Alun Davies said: "I regret very much the tone he used when he described the opportunity to provide for a public vote."

"It is a policy that he himself placed in front of members and asked this parliament to adopt," the AM said.

He said the government had "proactively seek to prepare for a vote to take place".

"I hope you will be very very clear in committing to the policy that the people of this country should have a final say, that the Welsh Government will campaign for a Remain option, and what we will do here is accept there is no such thing as a jobs first Brexit," he added, in a criticism of Jeremy Corbyn's Brexit policy.

Mr Drakeford said he will not "pretend on the floor of this assembly that somehow we are in charge of things".

"In the end a referendum does not lie in the hands of this assembly. We should be honest about that," he said.

Nor did he want to pretend it was a "difficulty free option", adding it did "nobody any good to act as though" issues with a new vote "could be simply be wiped away in a burst of rhetorical enthusiasm".

The first minister appeared to display his own frustration with Mr Davies' comments, flicking his papers as he finished his remarks.

Plaid meeting with Labour

It comes after Plaid Cymru, the SNP and other small parties in the House of Commons met Labour's Jeremy Corbyn.

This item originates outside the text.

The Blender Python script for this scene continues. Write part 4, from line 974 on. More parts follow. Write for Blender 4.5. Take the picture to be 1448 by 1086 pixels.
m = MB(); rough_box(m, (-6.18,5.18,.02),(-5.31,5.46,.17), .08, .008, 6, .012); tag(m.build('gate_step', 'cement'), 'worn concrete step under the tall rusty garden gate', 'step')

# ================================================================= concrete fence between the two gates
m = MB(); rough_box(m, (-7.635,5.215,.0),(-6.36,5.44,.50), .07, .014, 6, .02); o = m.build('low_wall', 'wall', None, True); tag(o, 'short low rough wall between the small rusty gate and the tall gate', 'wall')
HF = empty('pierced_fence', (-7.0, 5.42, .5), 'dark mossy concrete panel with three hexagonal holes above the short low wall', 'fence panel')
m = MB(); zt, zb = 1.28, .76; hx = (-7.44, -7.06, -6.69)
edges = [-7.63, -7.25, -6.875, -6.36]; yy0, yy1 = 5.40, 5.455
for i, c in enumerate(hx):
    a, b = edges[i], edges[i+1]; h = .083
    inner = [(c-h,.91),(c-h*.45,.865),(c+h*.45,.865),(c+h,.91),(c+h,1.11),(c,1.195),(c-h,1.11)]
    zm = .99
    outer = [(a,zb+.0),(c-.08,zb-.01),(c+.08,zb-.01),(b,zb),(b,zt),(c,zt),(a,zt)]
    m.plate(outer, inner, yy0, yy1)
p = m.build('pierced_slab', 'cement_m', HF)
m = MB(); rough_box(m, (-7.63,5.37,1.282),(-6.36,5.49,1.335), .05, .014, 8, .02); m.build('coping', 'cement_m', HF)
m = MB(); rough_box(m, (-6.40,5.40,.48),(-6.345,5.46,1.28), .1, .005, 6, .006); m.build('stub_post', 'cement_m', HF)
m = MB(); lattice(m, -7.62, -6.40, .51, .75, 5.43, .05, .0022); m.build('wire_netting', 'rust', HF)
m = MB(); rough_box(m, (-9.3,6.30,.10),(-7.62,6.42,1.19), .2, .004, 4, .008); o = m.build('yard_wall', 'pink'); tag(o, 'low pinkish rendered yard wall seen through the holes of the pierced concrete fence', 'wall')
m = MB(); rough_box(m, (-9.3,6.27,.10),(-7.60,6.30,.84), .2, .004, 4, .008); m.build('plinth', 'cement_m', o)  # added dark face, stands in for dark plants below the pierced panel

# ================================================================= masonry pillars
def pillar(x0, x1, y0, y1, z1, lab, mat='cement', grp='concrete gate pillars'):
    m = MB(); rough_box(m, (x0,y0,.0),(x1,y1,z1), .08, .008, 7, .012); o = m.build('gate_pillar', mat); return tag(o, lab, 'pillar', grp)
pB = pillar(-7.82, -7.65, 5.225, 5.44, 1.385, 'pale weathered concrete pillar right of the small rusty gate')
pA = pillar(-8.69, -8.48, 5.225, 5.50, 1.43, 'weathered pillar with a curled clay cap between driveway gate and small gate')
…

Plaid said Mr Corbyn only wanted to discuss his own proposals.

Liz Saville-Roberts, Plaid Cymru Westminster leader, said: "The point of the meeting was to discuss the People's Vote with Jeremy Corbyn."

"My disappointment was that the leader of the opposition really only wanted to discuss his own proposal, his own sort of Brexit."

She said he was "constructively ambiguous" but did listen to arguments that a further referendum was needed for ratification of any deal with staying in the EU as an option.

A Labour Party spokesperson said that at a "constructive" meeting the party leaders had "affirmed their common opposition to the government's botched deal or a no-deal outcome".

"Should there not be a majority in parliament for May's deal or a public vote, Corbyn called on the other parties to engage constructively to find a parliamentary majority for a close economic relationship with the EU that can work for the whole country," the spokesperson said.

"The party leaders discussed efforts to ensure May's deal would be put to a public vote if she is able to force it through parliament with threats and phony bribes," they added.